4月、5月はワークシートを使って対話を行います。Mary Midgleyというイギリスの哲学者が作成されたものを使用しました。

まずは、哲学的な「問い」を考えてみるワーク。ワークシートでは、問いの例として「ものごとの良い/悪いは、何によって決まるのだろう?」「私たちはみんな同じように世界を見ているのか?」「どうして私たちは、何かを知ることができるのか?」が挙げられていました。そのような、インターネットで調べても簡単に答えが出てこないような問いを、考えてもらいます。

子どもたちからは

「人間はなぜ妖怪や神などを信じるの?」

「なぜ地球外生命体を見つけようとしているのか?」

「どうして人は自分と少し違う人を仲間外れにしたり、いじめたりするのか?」

「天国や地獄は本当にあるのだろうか?」

「なぜ人類は生まれたのだろう?」

「人間は同じ生きものなのにどうして戦争を起こしてしまうのだろうか?」

「お母さんに『いい子にしててね』って言われるけど『いい子』ってそもそも何かな?って思いました」

「人は平等なはずなのに、勝ち負けがあるのはなんでだろう?」

「なぜ名前があるのだろう?」

「どうして人には寿命があるのだろう?」

「何が嫌なことで何が嬉しいことか、わかるのはなぜか?」

などが出てきました。

「ファッションセンス」とか「ユーモアのセンス」など、それぞれの世界にセンスがありますが、哲学の世界では「問いを立てるセンス」が大事です。みんな、センスありますね!!!
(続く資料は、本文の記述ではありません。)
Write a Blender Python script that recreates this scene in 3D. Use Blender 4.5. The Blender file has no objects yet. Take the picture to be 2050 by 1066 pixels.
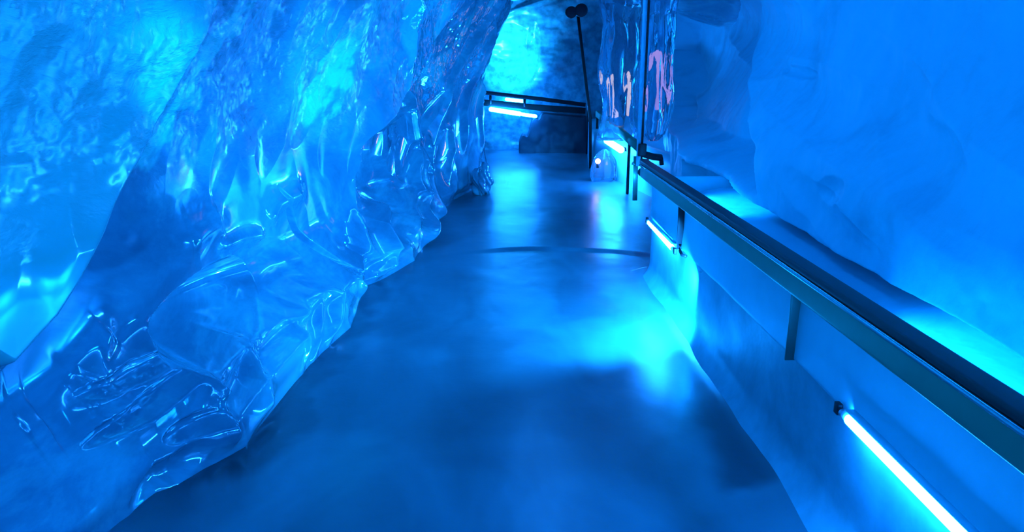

次に、Midgley氏の「哲学的に考えることは配管のようなもの」という主張に従って作られたワークをしてみます。

水漏れや、配管の仕方が悪く、水浸しになっている風呂場の絵をみて、どんな問題があるかを考えるワーク。

印象的だったのは、「トイレの後ろのパイプが外れてる!」という意見に対して「これ本当にパイプかなあ。ほうきの柄じゃない?」と考える子がいたことです。「本当に?」と立ち止まることができるのは、哲学的に大事なことだと考えています。

次のワークは、「私たちはお互いなんて必要ないし、自分たちだけでやっていけるよ。」という人がいたら……?というものです。

その人が、「どんな言動をするかもしれない?」「どんな人を怒らせてしまうかもしれない?」「その人にどんな声掛けをする?」と考えてみます。

「わからないことがあったときに混乱するかもしれない」

「自分の考えだけで突っ走っちゃうかも」

「助けを借りられずに動けなくなっちゃうかもしれない」

では、試しに、だいちゃんが「他の人なんて必要ない」という人になりきってみます。

「一人で料理もできるし、一人でお金を稼いで生活もできる。最悪無人島でも行って、サバイバル生活するのももしかしたら大丈夫かもしれないよ」という感じで言ってみます。

 すると

 「料理をするにしても、食材を買うお金も欲しいし、そのためには他の人と関わらないといけないでしょ?今からでも遅くないから他の人の助けを借りなさい。」

「あなた会社に入っていますよね?その会社はあなただけではやっていけませんよ?」

「自分で料理できるって言ったけど、自分でやるだけだったら好きなものばっかり食べて栄養崩れちゃいますよ!」

「今だいちゃん以外の全員がいなくなったとしたらどうするの?原始人みたいにして生活できるって言うかもしれないけど、それで人生に意味があるんですか?自分のやりたいことができるんですか!?」

「だれもいなくなって、一人で哲学とかできますか?」

「みんながみんな、誰も必要としないからって好き勝手やる。泥棒とかもする。そんな世界に住みたいと思いますか?」

 すごい攻撃にあいました(笑)

「それで人生に意味はあるんですか?」「一人で哲学できますか?」「誰も必要としていない世界に住みたいと思いますか?」というのは、「確かに」と思いました。

 今回、皆さんには、反対の立場だけで考えてもらいましたが、これからは、色んな視点から考えてほしいと思っています。「こんなこともありえない?」「本当にそうかな?」と問いを立ててほしい。自分の考えを強化するのではなく、むしろ覆されることを楽しんでほしい。そう思っています。

これからたくさんの問いを、みんなで考えていきます。

小さな哲学者が、どのように能力を発揮してくれるのか、楽しみです。